Good luck and best regards,
Mirjam
Hi. I have done acrylic painting on black paper and then applied gloss varnish on top but there are many brush strokes marks on the empty part of paper. How to fix this?
Hello Parul,
thank you for your question. It is possible that the paper was a little too absorbent and some of the varnish sunk in and thus created brush strokes. Try applying a second and maybe a third coat of the same varnish. You might want to dilute the varnish a little more to increase the levelling quality. Try applying und brushing out the varnish swiftly and then leave it alone to give it time to level before it sets up.
Hello,
Thanks for your article. I would like to know if it’s possible to mix a bit of the glazing medium with the polymer varnish so the retarder in the glazing medium helps me getting more time to work on the varnish application before it dries.
Thanks.
Hello Ana,
Thank you for your comment.
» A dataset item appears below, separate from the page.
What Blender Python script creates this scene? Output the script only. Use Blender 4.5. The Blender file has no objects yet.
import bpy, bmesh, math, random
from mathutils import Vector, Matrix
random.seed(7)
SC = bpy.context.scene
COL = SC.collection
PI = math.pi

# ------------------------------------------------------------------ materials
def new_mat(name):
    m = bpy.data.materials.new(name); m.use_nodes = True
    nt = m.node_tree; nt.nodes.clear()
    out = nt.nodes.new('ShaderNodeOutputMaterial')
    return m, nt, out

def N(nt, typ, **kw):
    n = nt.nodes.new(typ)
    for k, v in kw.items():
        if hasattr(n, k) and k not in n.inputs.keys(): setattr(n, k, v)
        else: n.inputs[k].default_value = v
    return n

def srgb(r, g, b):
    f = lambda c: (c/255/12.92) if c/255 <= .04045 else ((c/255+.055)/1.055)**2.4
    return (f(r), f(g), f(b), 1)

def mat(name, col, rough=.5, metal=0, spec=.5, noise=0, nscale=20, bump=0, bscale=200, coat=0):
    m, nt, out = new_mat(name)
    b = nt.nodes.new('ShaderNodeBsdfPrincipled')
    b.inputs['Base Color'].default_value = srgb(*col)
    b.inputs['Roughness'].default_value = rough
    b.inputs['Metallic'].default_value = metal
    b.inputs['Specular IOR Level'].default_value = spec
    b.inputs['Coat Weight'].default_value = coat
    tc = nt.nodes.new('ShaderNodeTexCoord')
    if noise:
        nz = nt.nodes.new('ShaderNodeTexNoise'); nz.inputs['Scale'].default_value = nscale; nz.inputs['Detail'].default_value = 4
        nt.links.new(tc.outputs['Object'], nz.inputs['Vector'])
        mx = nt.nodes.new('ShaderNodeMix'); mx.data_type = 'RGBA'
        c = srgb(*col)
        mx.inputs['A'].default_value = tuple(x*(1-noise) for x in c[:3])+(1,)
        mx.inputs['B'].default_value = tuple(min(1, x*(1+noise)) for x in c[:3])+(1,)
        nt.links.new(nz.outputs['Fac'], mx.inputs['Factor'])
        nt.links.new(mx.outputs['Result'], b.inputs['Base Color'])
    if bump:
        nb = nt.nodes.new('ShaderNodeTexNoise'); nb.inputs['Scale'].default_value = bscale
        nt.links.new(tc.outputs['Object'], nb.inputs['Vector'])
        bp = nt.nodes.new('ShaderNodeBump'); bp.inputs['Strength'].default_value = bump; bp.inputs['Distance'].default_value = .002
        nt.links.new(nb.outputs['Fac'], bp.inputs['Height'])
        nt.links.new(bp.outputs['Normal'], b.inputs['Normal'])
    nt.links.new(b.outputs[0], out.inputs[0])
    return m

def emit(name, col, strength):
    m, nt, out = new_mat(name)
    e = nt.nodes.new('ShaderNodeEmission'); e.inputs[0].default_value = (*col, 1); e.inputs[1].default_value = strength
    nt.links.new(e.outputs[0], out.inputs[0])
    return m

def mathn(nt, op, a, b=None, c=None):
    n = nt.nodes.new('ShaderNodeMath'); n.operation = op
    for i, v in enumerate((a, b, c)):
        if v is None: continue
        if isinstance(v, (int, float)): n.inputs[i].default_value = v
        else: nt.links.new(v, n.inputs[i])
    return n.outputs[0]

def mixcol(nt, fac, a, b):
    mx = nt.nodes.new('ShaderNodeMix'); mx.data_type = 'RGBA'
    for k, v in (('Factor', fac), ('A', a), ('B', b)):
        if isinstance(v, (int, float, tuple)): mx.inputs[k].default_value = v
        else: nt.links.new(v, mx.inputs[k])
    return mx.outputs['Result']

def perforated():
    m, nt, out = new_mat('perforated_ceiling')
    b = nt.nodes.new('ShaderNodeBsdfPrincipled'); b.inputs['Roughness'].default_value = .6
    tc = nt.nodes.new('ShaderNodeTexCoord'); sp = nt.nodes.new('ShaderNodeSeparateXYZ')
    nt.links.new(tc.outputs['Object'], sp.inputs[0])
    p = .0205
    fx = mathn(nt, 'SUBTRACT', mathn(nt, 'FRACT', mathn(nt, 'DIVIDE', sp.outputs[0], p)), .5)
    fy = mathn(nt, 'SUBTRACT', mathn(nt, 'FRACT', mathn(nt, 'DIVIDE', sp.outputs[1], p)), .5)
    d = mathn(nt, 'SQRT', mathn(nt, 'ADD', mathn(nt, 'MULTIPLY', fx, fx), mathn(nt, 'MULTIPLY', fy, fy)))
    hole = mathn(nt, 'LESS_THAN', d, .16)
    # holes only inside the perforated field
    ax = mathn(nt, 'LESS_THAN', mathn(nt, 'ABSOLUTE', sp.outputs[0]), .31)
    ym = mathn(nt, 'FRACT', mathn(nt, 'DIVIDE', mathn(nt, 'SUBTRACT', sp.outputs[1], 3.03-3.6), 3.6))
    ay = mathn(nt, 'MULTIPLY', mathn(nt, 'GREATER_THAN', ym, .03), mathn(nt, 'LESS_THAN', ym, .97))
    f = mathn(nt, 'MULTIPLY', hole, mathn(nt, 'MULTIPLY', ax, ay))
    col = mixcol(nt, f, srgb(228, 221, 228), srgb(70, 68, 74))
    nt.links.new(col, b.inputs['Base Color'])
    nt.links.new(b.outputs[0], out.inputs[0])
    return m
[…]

It would be better to dilute the Polymer Varnish with more water to get more working time and levelling. Try 3 or 2 parts varnish to 1 part water, rather than the 4 : 1 varnish-water mixture. A more diluted varnish might require more layers to provide equal UV protection. Water also mixes much more readily with the Polymer Varnish than the Glazing Liquid would. The main disadvantage might be that the Glazing Liquid could potentially make the varnish layer not, or less easily, removable. If you are varnishing a big piece you could consider using a High Volume Low Pressure spray gun and make a 2:1 Polymer Varnish-water dilution.
Thank you for your article. I haven’t varnished my work in the past because I feel it would compromise the aesthetic…. but I worry about the future conservation of my work. My acrylic paintings are made up of matte and glossy layers. This contrast is important. Do you think I could use matte varnish half way though a paintings production, then add glossy acrylics on top? Or would you suggest I forego the varnishing process altogether?
Hello Amy,
Thank you for your comment. It might be best to not varnish in your case and simply dust the paintings once or twice a year, so that dirt does not get embedded in the paint layers, which could reduce the differences in sheen.
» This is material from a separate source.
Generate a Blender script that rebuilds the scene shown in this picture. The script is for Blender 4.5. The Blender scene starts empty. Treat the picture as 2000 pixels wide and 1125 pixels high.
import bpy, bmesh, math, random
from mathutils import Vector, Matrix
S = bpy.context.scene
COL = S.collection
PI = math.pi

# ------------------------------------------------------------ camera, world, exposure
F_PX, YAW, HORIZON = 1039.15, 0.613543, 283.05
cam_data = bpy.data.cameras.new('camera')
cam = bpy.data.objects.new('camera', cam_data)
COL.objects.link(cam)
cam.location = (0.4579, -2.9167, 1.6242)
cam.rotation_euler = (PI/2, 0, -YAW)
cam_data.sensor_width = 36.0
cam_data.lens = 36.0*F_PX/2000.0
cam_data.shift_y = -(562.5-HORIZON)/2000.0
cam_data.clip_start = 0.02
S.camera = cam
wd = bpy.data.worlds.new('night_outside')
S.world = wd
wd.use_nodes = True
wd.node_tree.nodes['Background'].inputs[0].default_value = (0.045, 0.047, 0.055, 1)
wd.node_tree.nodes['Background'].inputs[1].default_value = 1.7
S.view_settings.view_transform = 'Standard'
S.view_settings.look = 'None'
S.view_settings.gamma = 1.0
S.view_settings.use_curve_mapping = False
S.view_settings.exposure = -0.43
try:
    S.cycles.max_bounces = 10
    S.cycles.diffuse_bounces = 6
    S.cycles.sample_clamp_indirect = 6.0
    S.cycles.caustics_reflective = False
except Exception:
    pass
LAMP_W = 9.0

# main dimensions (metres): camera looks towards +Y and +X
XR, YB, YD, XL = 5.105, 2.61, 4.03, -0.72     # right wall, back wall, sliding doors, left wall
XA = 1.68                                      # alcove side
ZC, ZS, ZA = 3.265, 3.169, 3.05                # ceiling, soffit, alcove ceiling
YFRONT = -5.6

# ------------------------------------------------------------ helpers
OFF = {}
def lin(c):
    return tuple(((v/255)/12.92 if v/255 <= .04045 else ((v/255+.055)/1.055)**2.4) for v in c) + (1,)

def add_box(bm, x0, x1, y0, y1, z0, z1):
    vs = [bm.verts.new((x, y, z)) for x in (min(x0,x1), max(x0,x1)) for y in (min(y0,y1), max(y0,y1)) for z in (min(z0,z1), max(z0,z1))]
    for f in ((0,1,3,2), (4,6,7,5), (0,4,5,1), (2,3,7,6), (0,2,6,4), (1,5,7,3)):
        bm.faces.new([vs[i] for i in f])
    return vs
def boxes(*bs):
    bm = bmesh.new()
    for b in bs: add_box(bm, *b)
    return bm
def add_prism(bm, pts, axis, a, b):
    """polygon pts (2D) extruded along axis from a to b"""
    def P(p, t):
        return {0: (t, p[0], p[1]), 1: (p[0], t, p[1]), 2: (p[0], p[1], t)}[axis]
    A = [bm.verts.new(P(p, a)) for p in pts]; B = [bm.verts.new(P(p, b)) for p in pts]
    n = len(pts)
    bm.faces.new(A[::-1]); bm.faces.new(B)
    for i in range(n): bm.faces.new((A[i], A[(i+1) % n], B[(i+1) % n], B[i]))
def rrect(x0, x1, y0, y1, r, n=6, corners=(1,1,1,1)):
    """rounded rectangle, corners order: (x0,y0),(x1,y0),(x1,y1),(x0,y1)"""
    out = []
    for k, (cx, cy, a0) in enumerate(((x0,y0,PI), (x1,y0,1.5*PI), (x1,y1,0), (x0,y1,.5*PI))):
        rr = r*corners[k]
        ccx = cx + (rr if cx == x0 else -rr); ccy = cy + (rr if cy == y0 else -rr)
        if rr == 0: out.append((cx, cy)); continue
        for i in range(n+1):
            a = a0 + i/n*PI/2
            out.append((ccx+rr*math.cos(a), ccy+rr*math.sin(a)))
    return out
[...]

Varnishing in a matte sheen and applying glossy paint layers on top is theoretically possible, however there are two things to keep in mind. GOLDEN varnishes are removable and during a possible future varnish removal these paint layers would be at risk of being damaged. You could, however, place a label on the reverse of the stretcher bars, stating that the varnish should not be removed and indicate the layering. Also, in order to achieve an even matte varnish it is important to first apply an isolation coat, particularly if the painting’s surface is absorbent, which the matte paint layers probably are.
Hope this helps. Best,
Mirjam
I wish varnish a work utilizing a gloss/matte-combo.
Query, though: Doesn’t matte (which utilizes wax as the matting-agent)
require heating-up beforehand to liquify that wax?!!
And if so, How does one address that “heating-up” properly?!!
If I gotta do this, I mean I really do wanna do it properly. . .
Hello Albert,
it is true that varnishes, which contain wax as matting agent, require warming up before application. This is usually done with open lids in bain marie or baby-bottle warmers. But GOLDEN varnishes contain silica particles for matting agents and not wax- therefore they do not require any heating. It is important to stir matte or satin varnishes before use, in order to disperse the matting solids evenly.
Best,
Mirjam
Hi! I added too thick a layer of varnish on my impasto painting and now it looks very milky. What can I do to take it off?
Hello Aakanksha,
Our recommendations for removing varnishes depends on a couple of factors: the painting being an oil or acrylic painting, whether an isolation coat was applied in case it is an acrylic painting, and which varnish was used? You will find specific removal recommendations in the tech sheets Polymer Varnish (UVLS) and MSA Varnish (UVLS). The video MSA Varnish Removal from a Smooth Surface also demonstrates the process. If the varnish pooled in the ‘valleys’ of the paint layer in your case, than the technique demonstrated in the video might leave you with a lot of residues in these deep pints of the impasto. You might need to go back with Q-tips or a cotton rag and focus on these areas. Feel free to reach out if you have more questions.
Best,
Mirjam
Hi Miriam,
I have spray varnished a large acrylic with Schmincke Universal Satin-Matt. Is it alright to add a layer of Polyurethane Water Based Gloss Varnish over the top of that as I think I’d like a glossier finish.
Sally
Hello Sally,
The Schmincke Universal Varnish is an acrylic varnish and in theory it should be fine to apply a polyurethane product on top of a dried acrylic layer. In practice however, we would not recommend using a polyurethane product as a picture varnish. Most polyurethanes become brittle over time and could crack on a flexible support. They also tend to yellow over time and are not easily removable. The best solution would be to use Schmincke Universal Varnish Gloss on top of your current varnish layer or at least another acrylic varnish, for best compatibility.
Warm regards,
Mirjam
Hi Mirjam
I’ve used Michael Hardings V2 Matte varnish over an oil painting. It’s great but I’m trying to ascertain if I can do a second coat. The label reads apply one thing coat only, but there are areas where I didn’t apply it so well.
It’s a beeswax and double rectified turpentine mix.
Thanks.
Harry
Hello Harry,
We are not familiar with the product, but in general it is safest to follow the manufacturer’s instructions on product use and if the label advises to apply only a single coat, then there is certainly a reason for that. You could create a testing surface that is similar to your painting and see how a second coat of varnish turns out.
thank you, its just over oils which took a year to dry so not that simple to recreate!
Ok, that makes recreating the surface difficult. But you could apply the varnish over an old oil study or discarded painting, just to have a surface to practice on. Maybe you’ll find that just by buffing the varnish with a dry cloth will even out the sheen sufficiently.